Predicting a player’s future shooting performance is a difficult task. Analysts spend hours poring over box score stats like Effective Field Goal%, trying to find evidence to build their predictions around. In the last decade, Shot Making stats have come onto the scene. They work differently from shooting percentages by looking at how a player performs relative to their shot quality, instead of raw makes and misses. Recently, Krishna Narsu, our head of R&D at Basketball Index, looked into which of these two stats (Effective Field Goal% and Shot Making) is better at predicting future results.
Here are quick explainers of how they work:
Effective Field Goal% – This correctly weighs three pointers as 1.5 more valuable than two pointers. eFG% = (FGM + 0.5 * 3PM) / FGA
Shot Making – It looks at how well a player performs relative to their shot quality. It creates an expected Effective Field Goal% based on whether it is a pull-up or C&S attempt, where the nearest defender is, and how much time is left on the shot clock. Then it takes your actual eFG% and subtracts the expected eFG%
Effective FG% has long been used as a proxy for shooting skill. However, the issue with eFG% is that you have to make some kind of adjustment for a player’s shot quality. A play finishing big is going to have a higher eFG% than a post-up player self-creating their own looks. This is where Shot Making stats have an edge. Because it looks at how a player performs relative to their shot quality, it has built-in context for a player’s performance. The year-to-year correlation for Effective Field Goal% is 0.28, while Overall Shot Making is 0.66. This makes Shot Making a far better metric for predicting future shooting performance, due to its strong year-to-year consistency.

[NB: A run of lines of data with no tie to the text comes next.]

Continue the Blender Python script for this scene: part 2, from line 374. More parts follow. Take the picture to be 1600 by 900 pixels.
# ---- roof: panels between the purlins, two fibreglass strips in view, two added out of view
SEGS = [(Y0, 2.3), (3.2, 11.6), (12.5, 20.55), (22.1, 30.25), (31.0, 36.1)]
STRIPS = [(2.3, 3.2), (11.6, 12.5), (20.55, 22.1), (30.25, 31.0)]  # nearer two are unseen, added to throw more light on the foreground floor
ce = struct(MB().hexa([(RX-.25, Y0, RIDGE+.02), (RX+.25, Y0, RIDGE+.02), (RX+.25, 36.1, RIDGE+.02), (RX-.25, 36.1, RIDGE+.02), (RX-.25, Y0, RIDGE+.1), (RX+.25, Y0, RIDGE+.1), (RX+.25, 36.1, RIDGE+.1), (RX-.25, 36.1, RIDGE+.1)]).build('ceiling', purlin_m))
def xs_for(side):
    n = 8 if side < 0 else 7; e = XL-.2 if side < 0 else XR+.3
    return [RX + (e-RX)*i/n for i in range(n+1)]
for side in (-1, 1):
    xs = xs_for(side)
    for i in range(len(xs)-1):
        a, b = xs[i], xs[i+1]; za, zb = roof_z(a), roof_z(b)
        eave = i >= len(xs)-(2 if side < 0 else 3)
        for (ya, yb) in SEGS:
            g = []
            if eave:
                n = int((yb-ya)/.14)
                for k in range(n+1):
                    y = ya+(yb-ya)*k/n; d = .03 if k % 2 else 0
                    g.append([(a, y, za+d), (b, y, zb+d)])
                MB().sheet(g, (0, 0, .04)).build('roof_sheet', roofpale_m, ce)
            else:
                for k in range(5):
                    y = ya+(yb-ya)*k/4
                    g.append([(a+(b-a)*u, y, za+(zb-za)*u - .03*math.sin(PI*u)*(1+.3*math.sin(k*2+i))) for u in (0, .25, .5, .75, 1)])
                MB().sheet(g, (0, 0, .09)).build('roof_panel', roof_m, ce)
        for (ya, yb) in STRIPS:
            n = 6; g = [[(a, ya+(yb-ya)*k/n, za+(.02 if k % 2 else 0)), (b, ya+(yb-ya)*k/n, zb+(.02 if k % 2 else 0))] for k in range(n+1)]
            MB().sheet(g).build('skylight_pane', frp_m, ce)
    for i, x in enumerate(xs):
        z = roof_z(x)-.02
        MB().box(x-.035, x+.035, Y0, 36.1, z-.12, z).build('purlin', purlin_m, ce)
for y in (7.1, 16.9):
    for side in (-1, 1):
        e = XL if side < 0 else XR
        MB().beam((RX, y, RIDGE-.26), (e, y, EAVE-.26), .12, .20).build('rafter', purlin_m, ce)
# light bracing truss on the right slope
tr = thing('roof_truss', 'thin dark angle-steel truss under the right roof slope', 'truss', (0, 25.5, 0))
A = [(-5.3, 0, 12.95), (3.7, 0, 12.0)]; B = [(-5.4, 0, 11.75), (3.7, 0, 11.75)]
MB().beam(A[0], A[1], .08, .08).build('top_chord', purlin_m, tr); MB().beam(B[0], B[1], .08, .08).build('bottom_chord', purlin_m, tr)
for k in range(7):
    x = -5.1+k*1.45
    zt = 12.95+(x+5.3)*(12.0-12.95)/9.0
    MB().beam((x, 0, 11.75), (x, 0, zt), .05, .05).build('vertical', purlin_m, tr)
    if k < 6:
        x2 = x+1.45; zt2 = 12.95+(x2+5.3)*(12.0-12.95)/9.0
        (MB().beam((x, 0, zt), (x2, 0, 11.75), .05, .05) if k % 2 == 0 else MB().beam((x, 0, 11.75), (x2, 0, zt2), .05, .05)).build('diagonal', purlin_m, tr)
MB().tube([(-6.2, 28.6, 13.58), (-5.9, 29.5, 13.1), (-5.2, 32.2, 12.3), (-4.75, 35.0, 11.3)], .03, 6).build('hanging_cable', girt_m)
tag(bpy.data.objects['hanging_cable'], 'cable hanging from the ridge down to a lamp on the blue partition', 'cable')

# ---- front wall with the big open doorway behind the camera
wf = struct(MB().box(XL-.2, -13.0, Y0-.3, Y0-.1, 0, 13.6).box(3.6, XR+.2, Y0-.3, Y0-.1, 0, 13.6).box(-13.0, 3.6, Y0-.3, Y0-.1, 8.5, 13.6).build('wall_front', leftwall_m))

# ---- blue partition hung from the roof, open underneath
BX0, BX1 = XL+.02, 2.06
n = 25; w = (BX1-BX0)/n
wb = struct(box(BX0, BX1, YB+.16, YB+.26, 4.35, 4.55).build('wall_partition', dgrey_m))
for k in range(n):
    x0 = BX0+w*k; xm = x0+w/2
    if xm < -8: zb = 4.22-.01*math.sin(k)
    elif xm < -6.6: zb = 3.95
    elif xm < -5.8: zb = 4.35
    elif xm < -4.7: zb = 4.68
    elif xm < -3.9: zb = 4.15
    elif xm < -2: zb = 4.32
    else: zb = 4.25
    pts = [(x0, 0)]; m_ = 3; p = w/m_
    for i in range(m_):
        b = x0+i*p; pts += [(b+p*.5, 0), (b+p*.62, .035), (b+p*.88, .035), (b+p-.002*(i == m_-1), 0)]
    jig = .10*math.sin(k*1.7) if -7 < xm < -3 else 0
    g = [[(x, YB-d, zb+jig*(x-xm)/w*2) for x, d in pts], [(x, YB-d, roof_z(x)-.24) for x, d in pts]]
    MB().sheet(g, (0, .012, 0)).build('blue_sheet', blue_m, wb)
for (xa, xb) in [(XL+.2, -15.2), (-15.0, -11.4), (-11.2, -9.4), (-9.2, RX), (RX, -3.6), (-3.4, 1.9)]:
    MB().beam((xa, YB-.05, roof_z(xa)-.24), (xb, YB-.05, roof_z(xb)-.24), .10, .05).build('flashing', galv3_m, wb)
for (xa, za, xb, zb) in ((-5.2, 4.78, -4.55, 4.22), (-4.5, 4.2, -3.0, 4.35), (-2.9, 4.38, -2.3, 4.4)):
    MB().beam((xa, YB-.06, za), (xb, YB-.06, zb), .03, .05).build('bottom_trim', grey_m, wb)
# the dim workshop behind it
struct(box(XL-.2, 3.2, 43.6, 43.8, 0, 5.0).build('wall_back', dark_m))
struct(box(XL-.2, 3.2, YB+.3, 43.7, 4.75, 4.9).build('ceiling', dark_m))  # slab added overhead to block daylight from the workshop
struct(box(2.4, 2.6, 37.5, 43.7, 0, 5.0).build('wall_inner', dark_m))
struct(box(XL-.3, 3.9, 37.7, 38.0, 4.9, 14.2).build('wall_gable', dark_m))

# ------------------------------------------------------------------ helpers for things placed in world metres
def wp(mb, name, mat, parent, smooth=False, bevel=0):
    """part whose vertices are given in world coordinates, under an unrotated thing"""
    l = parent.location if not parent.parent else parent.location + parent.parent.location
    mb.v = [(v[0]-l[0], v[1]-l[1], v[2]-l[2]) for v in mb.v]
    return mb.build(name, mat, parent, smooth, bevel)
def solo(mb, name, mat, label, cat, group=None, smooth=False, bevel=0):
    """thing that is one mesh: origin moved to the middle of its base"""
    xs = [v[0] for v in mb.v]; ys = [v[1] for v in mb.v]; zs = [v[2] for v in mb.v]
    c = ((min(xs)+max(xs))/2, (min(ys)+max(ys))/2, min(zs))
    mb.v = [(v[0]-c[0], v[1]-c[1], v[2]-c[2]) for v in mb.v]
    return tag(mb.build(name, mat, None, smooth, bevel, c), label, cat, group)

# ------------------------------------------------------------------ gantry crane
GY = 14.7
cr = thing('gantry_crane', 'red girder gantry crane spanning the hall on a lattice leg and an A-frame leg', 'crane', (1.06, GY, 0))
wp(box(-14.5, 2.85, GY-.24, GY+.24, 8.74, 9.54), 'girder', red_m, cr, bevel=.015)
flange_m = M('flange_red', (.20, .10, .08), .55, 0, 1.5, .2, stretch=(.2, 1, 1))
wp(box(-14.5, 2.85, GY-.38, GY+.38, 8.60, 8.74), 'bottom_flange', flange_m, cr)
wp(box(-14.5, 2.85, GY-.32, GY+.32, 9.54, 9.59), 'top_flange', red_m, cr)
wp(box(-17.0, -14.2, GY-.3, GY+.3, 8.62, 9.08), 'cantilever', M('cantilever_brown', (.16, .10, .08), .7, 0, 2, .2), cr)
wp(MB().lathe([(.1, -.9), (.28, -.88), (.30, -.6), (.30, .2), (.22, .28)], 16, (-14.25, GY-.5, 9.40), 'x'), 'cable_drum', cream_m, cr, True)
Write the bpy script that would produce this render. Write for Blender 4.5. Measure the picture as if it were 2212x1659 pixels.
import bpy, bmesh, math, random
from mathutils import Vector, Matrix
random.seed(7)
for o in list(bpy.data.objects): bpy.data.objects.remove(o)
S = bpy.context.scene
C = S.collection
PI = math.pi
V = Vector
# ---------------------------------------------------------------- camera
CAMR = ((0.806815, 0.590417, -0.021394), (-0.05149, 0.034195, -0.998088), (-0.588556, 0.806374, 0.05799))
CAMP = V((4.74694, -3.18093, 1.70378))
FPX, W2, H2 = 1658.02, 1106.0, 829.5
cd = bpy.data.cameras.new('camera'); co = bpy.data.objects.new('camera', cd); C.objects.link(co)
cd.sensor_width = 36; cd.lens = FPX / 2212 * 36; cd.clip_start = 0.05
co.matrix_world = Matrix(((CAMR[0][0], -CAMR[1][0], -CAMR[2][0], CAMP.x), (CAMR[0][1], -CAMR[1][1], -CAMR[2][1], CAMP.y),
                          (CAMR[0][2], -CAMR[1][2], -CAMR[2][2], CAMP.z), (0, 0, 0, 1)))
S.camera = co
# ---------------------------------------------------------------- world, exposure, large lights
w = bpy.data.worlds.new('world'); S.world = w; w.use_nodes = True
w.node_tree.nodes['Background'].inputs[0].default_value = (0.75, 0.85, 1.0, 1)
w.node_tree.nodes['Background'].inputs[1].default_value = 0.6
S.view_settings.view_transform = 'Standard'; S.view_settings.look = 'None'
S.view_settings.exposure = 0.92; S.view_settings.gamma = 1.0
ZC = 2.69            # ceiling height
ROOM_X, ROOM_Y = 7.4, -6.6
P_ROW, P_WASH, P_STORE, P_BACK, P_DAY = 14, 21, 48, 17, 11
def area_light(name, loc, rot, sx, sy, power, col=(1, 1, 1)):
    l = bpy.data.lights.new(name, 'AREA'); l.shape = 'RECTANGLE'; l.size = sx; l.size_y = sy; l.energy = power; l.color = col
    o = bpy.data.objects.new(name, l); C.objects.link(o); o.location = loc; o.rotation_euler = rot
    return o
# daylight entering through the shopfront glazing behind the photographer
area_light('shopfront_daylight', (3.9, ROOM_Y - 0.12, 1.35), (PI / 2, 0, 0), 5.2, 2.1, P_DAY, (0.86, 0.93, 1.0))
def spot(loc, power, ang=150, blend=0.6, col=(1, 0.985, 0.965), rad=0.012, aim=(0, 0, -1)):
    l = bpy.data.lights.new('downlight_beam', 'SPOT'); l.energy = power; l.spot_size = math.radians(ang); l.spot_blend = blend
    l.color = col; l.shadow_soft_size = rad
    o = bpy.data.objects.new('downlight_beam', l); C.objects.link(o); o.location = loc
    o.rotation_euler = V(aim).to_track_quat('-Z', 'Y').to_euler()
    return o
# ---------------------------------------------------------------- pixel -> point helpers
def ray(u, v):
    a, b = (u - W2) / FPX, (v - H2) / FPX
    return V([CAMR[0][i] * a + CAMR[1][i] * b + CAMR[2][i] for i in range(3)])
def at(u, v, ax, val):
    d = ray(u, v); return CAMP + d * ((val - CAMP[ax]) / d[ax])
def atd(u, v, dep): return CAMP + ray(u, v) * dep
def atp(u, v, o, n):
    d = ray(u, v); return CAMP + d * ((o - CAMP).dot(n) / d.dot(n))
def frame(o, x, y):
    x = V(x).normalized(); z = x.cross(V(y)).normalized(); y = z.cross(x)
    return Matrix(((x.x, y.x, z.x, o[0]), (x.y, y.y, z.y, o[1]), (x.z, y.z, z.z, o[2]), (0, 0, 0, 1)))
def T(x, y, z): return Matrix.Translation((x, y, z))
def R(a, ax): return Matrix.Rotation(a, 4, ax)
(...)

When a player’s role or team situation changes, their shot quality can vary vastly. A player going from the worst team in the league to playing alongside Jokic or Luka is likely to see their shot quality sharply rise. Higher shot quality means higher expected eFG%, and in turn, it’s likely a player’s raw eFG% will rise. If they again change teams to another bottom-feeder with poor playmakers, they would likely see their shot quality drop, along with their eFG%. A player’s Shot Making changes less dramatically in these situations because it looks at performance relative to circumstance.
Imagine two role players with identical physical traits and age. They both averaged 8 points a game last season and will both be stepping into larger offensive roles next year. Player A has high shot making, but an average eFG%, and player B has a high eFG%, but average shot making. Player A’s shooting will likely scale better because they are less reliant on shot quality as the key to their efficiency.
The point of this article isn’t to tell you shooting percentages are bad or useless (they’re not), but to explain why analytics has an edge in predicting future results. Understanding shot quality and the relationship it has with eFG% is the key to understanding the two stats.